Directions for this task: Reproduce each line of the material precisely.

============================================================

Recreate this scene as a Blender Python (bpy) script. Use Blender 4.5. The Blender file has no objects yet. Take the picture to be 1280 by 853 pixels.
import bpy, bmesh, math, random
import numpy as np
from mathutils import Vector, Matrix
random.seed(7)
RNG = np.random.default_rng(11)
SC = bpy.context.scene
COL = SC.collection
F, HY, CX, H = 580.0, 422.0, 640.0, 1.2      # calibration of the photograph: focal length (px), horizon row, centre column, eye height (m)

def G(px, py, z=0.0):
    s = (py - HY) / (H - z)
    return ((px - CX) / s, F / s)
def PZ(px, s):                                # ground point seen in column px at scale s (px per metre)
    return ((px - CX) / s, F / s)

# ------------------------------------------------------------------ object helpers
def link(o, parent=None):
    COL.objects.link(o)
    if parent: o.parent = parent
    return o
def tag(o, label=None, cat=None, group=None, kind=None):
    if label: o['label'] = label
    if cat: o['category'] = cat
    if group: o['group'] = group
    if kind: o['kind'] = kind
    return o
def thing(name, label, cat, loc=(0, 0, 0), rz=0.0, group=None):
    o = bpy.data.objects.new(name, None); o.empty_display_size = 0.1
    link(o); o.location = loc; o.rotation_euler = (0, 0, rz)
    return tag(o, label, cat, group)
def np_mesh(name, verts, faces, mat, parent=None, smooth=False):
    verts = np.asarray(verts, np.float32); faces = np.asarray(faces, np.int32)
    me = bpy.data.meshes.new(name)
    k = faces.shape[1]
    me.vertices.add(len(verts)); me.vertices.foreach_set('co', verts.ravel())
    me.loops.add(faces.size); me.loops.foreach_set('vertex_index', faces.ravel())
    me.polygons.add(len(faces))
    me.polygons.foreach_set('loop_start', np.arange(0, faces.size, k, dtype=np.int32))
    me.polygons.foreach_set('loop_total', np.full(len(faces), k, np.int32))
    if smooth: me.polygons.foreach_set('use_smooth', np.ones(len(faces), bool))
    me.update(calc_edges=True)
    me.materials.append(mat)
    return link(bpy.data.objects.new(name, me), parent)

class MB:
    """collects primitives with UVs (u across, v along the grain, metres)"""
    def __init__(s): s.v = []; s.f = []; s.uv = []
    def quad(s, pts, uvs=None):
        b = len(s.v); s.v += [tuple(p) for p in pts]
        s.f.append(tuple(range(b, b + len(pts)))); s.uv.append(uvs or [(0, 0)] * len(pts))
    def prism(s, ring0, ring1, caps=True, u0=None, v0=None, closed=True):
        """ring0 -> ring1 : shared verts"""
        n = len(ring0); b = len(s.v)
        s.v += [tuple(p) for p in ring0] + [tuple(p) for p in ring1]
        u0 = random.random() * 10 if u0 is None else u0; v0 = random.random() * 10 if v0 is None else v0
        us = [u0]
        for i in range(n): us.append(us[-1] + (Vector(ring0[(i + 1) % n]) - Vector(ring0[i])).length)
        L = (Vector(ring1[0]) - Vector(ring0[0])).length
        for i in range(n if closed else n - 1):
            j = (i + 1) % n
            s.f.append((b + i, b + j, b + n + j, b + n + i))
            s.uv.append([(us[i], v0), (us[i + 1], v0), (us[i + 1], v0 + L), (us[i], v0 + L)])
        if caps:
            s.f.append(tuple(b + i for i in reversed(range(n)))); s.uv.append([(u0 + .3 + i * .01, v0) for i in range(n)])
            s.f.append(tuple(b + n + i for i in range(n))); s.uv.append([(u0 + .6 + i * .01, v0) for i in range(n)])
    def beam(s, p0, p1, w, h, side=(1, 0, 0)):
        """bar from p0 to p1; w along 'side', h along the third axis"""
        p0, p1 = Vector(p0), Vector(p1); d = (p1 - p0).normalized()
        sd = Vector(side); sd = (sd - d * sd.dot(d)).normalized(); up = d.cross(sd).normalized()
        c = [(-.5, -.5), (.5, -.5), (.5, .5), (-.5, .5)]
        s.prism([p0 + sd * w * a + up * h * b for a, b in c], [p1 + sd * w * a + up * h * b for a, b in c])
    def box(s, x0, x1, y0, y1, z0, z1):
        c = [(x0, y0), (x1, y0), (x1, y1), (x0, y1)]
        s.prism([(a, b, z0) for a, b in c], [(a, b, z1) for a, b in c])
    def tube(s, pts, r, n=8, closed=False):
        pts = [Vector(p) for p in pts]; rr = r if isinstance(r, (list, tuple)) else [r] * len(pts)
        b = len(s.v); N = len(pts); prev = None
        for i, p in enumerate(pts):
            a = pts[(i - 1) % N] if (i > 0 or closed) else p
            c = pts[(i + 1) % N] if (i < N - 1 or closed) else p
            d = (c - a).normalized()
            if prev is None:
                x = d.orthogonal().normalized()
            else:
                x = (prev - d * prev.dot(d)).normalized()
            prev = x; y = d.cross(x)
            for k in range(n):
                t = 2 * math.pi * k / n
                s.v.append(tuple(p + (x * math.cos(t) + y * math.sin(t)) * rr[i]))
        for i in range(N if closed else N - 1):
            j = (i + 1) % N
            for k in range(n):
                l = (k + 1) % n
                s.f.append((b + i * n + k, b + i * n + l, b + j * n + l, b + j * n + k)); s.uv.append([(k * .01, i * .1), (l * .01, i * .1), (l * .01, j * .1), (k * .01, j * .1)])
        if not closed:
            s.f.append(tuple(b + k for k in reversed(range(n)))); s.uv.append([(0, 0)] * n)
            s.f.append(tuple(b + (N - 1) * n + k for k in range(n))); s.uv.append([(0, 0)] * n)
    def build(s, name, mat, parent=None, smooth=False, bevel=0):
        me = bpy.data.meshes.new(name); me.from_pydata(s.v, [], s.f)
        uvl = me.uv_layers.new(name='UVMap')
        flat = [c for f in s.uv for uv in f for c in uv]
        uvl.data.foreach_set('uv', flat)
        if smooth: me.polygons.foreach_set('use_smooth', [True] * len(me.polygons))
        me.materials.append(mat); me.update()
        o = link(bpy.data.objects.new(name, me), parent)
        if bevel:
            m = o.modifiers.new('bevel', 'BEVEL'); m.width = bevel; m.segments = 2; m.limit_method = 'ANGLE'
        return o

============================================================

Written reply:
Recreate this scene as a Blender Python (bpy) script. Use Blender 4.5. The Blender file has no objects yet. Take the picture to be 1280 by 853 pixels.
import bpy, bmesh, math, random
import numpy as np
from mathutils import Vector, Matrix
random.seed(7)
RNG = np.random.default_rng(11)
SC = bpy.context.scene
COL = SC.collection
F, HY, CX, H = 580.0, 422.0, 640.0, 1.2      # calibration of the photograph: focal length (px), horizon row, centre column, eye height (m)

def G(px, py, z=0.0):
    s = (py - HY) / (H - z)
    return ((px - CX) / s, F / s)
def PZ(px, s):                                # ground point seen in column px at scale s (px per metre)
    return ((px - CX) / s, F / s)

# ------------------------------------------------------------------ object helpers
def link(o, parent=None):
    COL.objects.link(o)
    if parent: o.parent = parent
    return o
def tag(o, label=None, cat=None, group=None, kind=None):
    if label: o['label'] = label
    if cat: o['category'] = cat
    if group: o['group'] = group
    if kind: o['kind'] = kind
    return o
def thing(name, label, cat, loc=(0, 0, 0), rz=0.0, group=None):
    o = bpy.data.objects.new(name, None); o.empty_display_size = 0.1
    link(o); o.location = loc; o.rotation_euler = (0, 0, rz)
    return tag(o, label, cat, group)
def np_mesh(name, verts, faces, mat, parent=None, smooth=False):
    verts = np.asarray(verts, np.float32); faces = np.asarray(faces, np.int32)
    me = bpy.data.meshes.new(name)
    k = faces.shape[1]
    me.vertices.add(len(verts)); me.vertices.foreach_set('co', verts.ravel())
    me.loops.add(faces.size); me.loops.foreach_set('vertex_index', faces.ravel())
    me.polygons.add(len(faces))
    me.polygons.foreach_set('loop_start', np.arange(0, faces.size, k, dtype=np.int32))
    me.polygons.foreach_set('loop_total', np.full(len(faces), k, np.int32))
    if smooth: me.polygons.foreach_set('use_smooth', np.ones(len(faces), bool))
    me.update(calc_edges=True)
    me.materials.append(mat)
    return link(bpy.data.objects.new(name, me), parent)

class MB:
    """collects primitives with UVs (u across, v along the grain, metres)"""
    def __init__(s): s.v = []; s.f = []; s.uv = []
    def quad(s, pts, uvs=None):
        b = len(s.v); s.v += [tuple(p) for p in pts]
        s.f.append(tuple(range(b, b + len(pts)))); s.uv.append(uvs or [(0, 0)] * len(pts))
    def prism(s, ring0, ring1, caps=True, u0=None, v0=None, closed=True):
        """ring0 -> ring1 : shared verts"""
        n = len(ring0); b = len(s.v)
        s.v += [tuple(p) for p in ring0] + [tuple(p) for p in ring1]
        u0 = random.random() * 10 if u0 is None else u0; v0 = random.random() * 10 if v0 is None else v0
        us = [u0]
        for i in range(n): us.append(us[-1] + (Vector(ring0[(i + 1) % n]) - Vector(ring0[i])).length)
        L = (Vector(ring1[0]) - Vector(ring0[0])).length
        for i in range(n if closed else n - 1):
            j = (i + 1) % n
            s.f.append((b + i, b + j, b + n + j, b + n + i))
            s.uv.append([(us[i], v0), (us[i + 1], v0), (us[i + 1], v0 + L), (us[i], v0 + L)])
        if caps:
            s.f.append(tuple(b + i for i in reversed(range(n)))); s.uv.append([(u0 + .3 + i * .01, v0) for i in range(n)])
            s.f.append(tuple(b + n + i for i in range(n))); s.uv.append([(u0 + .6 + i * .01, v0) for i in range(n)])
    def beam(s, p0, p1, w, h, side=(1, 0, 0)):
        """bar from p0 to p1; w along 'side', h along the third axis"""
        p0, p1 = Vector(p0), Vector(p1); d = (p1 - p0).normalized()
        sd = Vector(side); sd = (sd - d * sd.dot(d)).normalized(); up = d.cross(sd).normalized()
        c = [(-.5, -.5), (.5, -.5), (.5, .5), (-.5, .5)]
        s.prism([p0 + sd * w * a + up * h * b for a, b in c], [p1 + sd * w * a + up * h * b for a, b in c])
    def box(s, x0, x1, y0, y1, z0, z1):
        c = [(x0, y0), (x1, y0), (x1, y1), (x0, y1)]
        s.prism([(a, b, z0) for a, b in c], [(a, b, z1) for a, b in c])
    def tube(s, pts, r, n=8, closed=False):
        pts = [Vector(p) for p in pts]; rr = r if isinstance(r, (list, tuple)) else [r] * len(pts)
        b = len(s.v); N = len(pts); prev = None
        for i, p in enumerate(pts):
            a = pts[(i - 1) % N] if (i > 0 or closed) else p
            c = pts[(i + 1) % N] if (i < N - 1 or closed) else p
            d = (c - a).normalized()
            if prev is None:
                x = d.orthogonal().normalized()
            else:
                x = (prev - d * prev.dot(d)).normalized()
            prev = x; y = d.cross(x)
            for k in range(n):
                t = 2 * math.pi * k / n
                s.v.append(tuple(p + (x * math.cos(t) + y * math.sin(t)) * rr[i]))
        for i in range(N if closed else N - 1):
            j = (i + 1) % N
            for k in range(n):
                l = (k + 1) % n
                s.f.append((b + i * n + k, b + i * n + l, b + j * n + l, b + j * n + k)); s.uv.append([(k * .01, i * .1), (l * .01, i * .1), (l * .01, j * .1), (k * .01, j * .1)])
        if not closed:
            s.f.append(tuple(b + k for k in reversed(range(n)))); s.uv.append([(0, 0)] * n)
            s.f.append(tuple(b + (N - 1) * n + k for k in range(n))); s.uv.append([(0, 0)] * n)
    def build(s, name, mat, parent=None, smooth=False, bevel=0):
        me = bpy.data.meshes.new(name); me.from_pydata(s.v, [], s.f)
        uvl = me.uv_layers.new(name='UVMap')
        flat = [c for f in s.uv for uv in f for c in uv]
        uvl.data.foreach_set('uv', flat)
        if smooth: me.polygons.foreach_set('use_smooth', [True] * len(me.polygons))
        me.materials.append(mat); me.update()
        o = link(bpy.data.objects.new(name, me), parent)
        if bevel:
            m = o.modifiers.new('bevel', 'BEVEL'); m.width = bevel; m.segments = 2; m.limit_method = 'ANGLE'
        return o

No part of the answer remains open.